START PROVIDED DATA

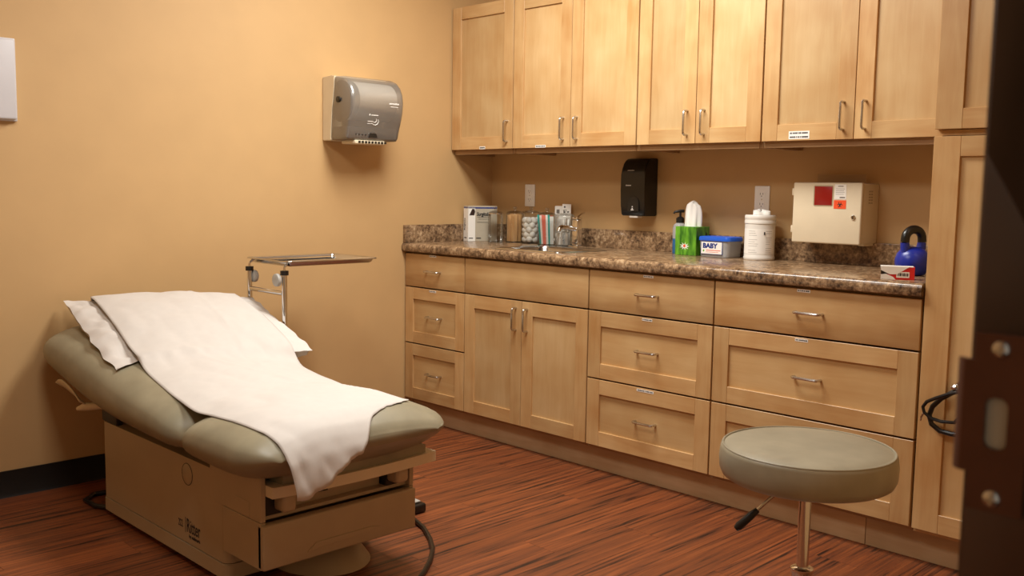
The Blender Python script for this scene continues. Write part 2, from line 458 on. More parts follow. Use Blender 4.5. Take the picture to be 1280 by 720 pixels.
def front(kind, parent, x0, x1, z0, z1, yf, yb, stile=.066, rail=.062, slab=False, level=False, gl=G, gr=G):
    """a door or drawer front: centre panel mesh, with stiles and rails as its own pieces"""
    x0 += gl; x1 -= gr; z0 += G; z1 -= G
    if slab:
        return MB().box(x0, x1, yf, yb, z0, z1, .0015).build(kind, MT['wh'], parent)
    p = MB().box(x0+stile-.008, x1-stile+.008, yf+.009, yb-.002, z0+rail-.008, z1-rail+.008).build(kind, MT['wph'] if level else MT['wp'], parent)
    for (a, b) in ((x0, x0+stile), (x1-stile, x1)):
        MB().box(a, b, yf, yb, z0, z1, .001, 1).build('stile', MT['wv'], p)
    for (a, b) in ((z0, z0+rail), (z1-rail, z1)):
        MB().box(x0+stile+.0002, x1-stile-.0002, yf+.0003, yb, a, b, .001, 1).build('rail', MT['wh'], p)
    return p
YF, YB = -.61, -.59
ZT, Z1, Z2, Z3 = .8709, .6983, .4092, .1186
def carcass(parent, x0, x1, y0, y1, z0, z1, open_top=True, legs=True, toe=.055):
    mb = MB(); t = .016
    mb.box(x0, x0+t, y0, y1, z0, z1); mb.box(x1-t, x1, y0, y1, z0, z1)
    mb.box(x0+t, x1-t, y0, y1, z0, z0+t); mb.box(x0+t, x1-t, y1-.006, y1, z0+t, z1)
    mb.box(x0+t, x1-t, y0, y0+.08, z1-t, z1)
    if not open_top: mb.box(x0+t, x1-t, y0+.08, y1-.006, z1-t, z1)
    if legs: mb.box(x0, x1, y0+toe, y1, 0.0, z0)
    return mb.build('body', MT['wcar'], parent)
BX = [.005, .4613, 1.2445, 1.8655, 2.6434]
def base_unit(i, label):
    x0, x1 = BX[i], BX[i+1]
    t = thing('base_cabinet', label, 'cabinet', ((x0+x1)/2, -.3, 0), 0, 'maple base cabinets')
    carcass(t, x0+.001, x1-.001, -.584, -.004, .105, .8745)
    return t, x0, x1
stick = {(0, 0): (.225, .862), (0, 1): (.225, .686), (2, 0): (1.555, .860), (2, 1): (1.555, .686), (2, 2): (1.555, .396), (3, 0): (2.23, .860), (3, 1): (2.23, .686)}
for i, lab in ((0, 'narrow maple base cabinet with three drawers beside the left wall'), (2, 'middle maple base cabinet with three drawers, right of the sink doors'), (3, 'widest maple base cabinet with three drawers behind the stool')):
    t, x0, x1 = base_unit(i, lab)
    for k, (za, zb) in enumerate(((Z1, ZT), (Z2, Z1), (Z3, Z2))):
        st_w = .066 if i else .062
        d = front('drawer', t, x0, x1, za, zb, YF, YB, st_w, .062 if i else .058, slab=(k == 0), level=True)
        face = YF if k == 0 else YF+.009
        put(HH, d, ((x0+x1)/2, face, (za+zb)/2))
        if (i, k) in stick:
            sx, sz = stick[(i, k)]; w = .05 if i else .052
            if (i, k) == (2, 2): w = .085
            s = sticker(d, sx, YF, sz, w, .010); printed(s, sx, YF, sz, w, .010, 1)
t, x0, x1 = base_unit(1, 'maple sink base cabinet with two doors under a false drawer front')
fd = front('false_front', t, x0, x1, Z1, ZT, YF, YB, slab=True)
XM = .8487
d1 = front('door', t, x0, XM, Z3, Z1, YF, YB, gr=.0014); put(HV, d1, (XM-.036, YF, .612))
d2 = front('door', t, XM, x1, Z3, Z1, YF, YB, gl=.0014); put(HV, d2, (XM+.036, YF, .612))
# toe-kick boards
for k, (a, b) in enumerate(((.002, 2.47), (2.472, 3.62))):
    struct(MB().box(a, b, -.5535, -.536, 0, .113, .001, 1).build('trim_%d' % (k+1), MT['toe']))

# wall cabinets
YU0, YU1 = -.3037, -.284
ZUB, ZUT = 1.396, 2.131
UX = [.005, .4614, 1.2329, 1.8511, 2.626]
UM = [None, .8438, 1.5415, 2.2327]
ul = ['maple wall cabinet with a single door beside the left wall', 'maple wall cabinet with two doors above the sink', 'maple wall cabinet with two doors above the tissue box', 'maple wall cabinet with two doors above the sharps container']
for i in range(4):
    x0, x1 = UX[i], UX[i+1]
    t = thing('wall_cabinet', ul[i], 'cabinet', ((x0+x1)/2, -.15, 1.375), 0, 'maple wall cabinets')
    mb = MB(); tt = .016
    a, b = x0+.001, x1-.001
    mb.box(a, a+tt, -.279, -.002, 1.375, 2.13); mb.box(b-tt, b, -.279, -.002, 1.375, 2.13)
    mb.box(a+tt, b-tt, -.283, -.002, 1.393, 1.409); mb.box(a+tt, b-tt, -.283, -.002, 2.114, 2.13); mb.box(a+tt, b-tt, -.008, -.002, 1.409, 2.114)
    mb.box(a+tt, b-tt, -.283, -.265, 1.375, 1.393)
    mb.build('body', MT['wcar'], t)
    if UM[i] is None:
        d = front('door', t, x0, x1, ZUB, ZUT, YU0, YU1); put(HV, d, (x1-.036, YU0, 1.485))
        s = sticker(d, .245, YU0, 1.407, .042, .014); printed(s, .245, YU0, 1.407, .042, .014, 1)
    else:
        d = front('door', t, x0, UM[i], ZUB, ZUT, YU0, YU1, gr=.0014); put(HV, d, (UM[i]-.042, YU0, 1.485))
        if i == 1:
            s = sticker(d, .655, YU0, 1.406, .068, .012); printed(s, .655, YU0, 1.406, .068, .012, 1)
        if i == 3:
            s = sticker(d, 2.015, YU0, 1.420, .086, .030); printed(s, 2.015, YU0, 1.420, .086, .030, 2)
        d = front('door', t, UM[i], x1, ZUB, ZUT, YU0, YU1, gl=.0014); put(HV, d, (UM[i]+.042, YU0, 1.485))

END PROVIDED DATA
START PROVIDED DATA

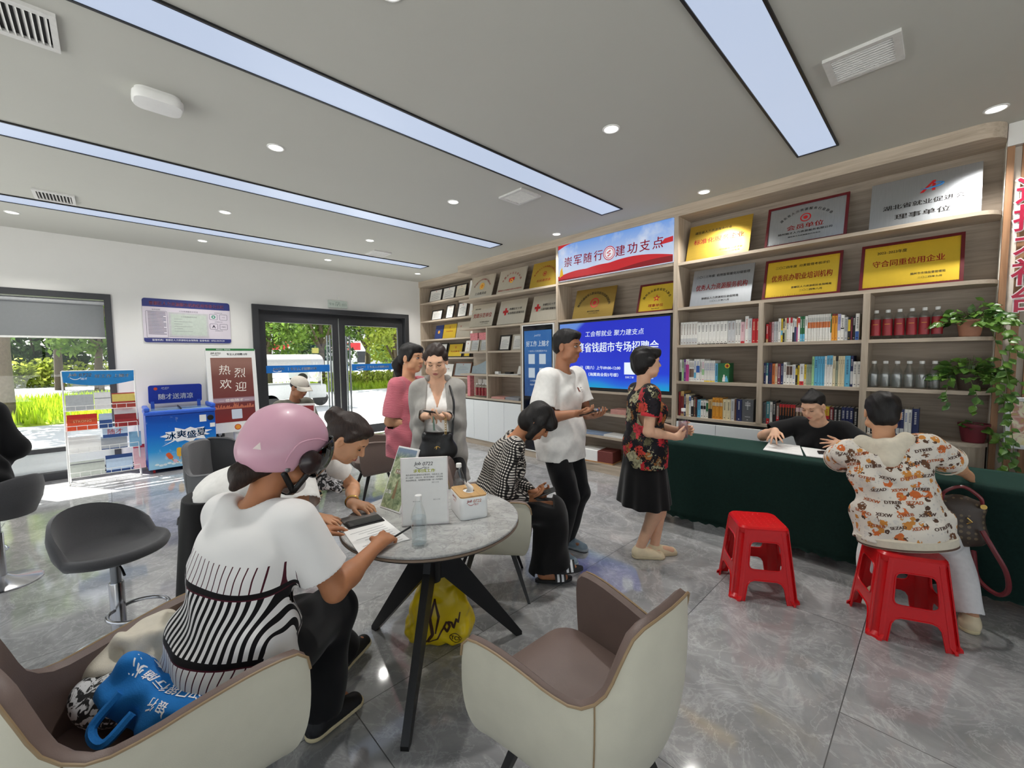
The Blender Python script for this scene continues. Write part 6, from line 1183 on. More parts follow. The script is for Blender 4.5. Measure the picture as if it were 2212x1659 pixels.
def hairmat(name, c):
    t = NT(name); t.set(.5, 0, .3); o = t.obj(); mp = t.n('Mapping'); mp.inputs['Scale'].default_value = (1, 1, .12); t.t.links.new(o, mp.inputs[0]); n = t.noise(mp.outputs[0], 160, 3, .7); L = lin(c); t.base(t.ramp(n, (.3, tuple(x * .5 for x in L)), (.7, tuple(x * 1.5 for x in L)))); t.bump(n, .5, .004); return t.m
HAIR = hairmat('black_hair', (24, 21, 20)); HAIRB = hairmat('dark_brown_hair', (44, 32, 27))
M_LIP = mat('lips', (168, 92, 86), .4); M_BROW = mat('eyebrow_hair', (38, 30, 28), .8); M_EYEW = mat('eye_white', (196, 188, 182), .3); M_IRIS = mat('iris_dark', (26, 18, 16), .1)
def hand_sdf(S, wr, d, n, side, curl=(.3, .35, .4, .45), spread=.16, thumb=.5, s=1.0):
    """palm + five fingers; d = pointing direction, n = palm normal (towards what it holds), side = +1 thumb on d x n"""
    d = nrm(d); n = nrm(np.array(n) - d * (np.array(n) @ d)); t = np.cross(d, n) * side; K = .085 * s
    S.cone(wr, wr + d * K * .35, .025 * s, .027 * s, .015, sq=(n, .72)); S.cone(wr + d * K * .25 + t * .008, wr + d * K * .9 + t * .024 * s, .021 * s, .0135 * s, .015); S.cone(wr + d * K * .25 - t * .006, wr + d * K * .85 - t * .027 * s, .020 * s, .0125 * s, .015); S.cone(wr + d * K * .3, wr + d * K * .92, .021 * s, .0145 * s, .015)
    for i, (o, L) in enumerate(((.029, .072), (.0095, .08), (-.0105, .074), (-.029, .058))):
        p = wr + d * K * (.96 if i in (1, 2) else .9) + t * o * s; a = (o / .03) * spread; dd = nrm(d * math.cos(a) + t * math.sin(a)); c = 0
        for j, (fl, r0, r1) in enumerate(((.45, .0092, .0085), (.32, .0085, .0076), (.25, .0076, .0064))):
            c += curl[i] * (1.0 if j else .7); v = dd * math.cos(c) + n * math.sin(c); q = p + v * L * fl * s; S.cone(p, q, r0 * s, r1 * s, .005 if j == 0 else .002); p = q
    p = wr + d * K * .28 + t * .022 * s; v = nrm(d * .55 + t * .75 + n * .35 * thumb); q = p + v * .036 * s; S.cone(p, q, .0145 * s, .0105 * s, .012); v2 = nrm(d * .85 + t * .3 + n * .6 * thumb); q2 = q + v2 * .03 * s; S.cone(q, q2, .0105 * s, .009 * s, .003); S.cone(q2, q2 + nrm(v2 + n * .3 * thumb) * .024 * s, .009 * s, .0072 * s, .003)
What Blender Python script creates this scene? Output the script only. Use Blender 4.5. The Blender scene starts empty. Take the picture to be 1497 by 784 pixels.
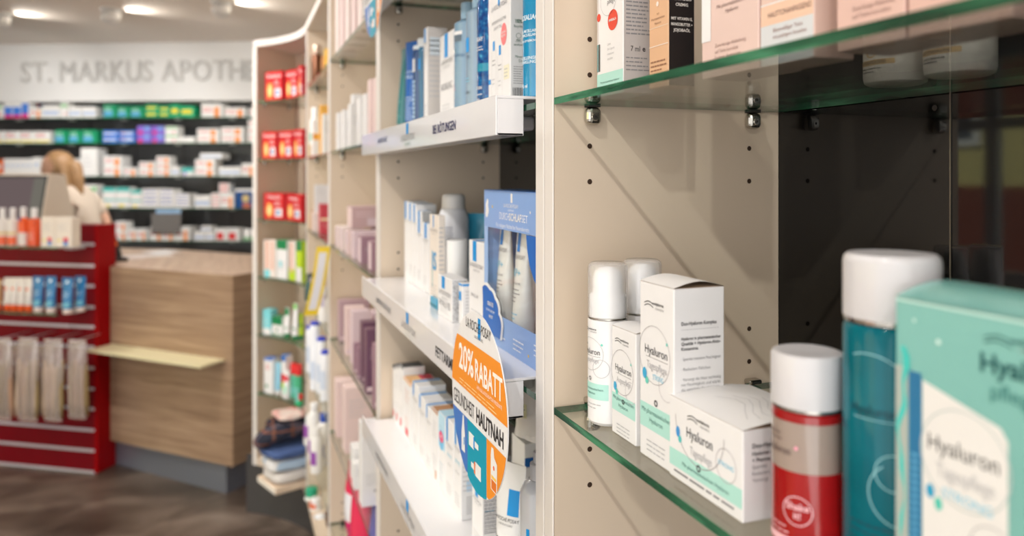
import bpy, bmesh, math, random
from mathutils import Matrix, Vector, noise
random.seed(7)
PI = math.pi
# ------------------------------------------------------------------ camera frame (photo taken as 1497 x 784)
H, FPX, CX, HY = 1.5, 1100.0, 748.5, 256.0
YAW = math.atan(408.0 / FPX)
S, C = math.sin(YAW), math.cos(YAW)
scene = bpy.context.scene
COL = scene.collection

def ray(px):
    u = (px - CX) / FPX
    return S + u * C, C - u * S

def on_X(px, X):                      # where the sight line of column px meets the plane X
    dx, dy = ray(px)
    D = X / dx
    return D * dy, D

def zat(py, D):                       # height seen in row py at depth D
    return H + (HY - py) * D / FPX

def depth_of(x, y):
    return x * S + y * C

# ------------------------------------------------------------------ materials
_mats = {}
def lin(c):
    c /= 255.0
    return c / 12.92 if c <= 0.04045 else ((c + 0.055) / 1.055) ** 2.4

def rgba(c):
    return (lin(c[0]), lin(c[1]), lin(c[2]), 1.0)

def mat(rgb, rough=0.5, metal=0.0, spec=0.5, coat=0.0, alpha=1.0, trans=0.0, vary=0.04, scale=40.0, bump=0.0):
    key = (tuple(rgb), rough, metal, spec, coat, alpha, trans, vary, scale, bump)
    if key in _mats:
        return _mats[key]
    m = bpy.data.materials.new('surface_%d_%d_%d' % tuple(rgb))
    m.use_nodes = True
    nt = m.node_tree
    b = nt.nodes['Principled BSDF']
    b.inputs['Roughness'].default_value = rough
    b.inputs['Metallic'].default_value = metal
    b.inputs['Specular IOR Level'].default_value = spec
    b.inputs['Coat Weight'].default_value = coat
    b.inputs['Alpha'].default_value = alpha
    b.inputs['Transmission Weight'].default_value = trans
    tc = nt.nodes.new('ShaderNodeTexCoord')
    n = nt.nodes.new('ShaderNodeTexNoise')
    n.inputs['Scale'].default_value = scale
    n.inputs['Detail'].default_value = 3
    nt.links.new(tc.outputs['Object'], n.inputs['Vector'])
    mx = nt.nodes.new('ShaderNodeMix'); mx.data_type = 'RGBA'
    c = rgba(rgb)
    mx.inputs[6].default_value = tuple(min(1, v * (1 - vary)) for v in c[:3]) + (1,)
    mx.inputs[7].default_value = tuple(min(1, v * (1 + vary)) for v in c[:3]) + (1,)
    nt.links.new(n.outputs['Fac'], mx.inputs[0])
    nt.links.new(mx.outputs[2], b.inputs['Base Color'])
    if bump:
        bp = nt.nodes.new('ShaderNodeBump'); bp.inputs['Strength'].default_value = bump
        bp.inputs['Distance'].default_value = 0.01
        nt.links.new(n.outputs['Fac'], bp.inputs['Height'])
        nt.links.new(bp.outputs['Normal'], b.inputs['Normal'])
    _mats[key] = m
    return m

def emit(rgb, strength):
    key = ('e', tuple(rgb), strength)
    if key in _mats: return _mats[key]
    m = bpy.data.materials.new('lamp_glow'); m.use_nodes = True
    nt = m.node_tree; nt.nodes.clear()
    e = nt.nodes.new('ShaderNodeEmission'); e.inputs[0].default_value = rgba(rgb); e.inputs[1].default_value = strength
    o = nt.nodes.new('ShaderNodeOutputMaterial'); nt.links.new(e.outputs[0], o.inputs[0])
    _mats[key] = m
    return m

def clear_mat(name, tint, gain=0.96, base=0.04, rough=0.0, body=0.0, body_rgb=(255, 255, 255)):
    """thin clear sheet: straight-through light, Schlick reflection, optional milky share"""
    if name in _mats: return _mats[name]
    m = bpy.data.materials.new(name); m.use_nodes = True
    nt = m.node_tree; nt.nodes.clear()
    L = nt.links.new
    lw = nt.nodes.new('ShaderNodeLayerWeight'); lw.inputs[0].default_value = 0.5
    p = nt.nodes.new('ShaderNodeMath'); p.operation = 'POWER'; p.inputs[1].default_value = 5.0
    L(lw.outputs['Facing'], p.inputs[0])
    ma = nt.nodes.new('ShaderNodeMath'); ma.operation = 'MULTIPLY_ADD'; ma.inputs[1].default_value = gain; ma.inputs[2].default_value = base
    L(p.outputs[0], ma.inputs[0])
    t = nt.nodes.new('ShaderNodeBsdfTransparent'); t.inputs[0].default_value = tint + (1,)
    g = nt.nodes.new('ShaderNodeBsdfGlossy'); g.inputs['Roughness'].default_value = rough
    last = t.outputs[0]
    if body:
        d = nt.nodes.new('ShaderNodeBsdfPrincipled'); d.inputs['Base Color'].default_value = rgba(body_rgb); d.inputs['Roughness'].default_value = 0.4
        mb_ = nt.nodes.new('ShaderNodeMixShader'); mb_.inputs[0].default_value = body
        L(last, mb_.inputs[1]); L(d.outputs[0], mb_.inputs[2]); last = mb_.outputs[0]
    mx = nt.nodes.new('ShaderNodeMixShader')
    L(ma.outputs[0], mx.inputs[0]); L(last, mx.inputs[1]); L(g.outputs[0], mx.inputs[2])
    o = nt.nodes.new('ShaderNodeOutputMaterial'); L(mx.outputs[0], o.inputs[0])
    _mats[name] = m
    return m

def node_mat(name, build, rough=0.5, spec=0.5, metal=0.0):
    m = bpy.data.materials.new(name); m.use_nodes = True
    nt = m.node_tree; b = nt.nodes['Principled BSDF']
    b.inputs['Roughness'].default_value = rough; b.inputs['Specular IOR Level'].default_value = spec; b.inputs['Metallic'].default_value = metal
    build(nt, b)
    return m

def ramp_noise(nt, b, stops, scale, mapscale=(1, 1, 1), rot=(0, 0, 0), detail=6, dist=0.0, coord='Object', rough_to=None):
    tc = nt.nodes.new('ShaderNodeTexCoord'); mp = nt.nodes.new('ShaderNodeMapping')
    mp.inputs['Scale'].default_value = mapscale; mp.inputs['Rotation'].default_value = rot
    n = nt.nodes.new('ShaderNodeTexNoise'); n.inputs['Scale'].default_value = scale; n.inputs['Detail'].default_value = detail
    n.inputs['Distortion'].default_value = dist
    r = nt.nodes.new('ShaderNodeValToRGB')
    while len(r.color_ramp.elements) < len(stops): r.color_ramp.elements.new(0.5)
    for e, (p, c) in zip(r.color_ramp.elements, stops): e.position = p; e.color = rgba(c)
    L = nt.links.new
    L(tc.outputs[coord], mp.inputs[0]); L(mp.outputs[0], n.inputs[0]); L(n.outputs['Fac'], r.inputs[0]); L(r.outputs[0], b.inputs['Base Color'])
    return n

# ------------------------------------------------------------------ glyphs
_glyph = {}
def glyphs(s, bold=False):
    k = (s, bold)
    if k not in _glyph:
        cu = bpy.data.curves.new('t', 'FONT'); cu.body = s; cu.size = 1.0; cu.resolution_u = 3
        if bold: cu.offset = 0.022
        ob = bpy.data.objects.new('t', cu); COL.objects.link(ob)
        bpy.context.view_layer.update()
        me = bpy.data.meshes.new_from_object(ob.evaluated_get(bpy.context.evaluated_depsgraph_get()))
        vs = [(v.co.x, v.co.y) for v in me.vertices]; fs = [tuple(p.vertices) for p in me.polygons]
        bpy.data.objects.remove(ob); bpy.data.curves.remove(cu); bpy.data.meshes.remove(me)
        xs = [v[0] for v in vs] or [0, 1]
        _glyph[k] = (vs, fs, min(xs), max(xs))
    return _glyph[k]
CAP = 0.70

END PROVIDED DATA

In the listing above, find the line containing "What Blender Python" and the line containing "return S + u * C, C - u * S", then output those two lines and everything between them exactly as written, without the images.

What Blender Python script creates this scene? Output the script only. Use Blender 4.5. The Blender scene starts empty. Take the picture to be 1497 by 784 pixels.
import bpy, bmesh, math, random
from mathutils import Matrix, Vector, noise
random.seed(7)
PI = math.pi
# ------------------------------------------------------------------ camera frame (photo taken as 1497 x 784)
H, FPX, CX, HY = 1.5, 1100.0, 748.5, 256.0
YAW = math.atan(408.0 / FPX)
S, C = math.sin(YAW), math.cos(YAW)
scene = bpy.context.scene
COL = scene.collection

def ray(px):
    u = (px - CX) / FPX
    return S + u * C, C - u * S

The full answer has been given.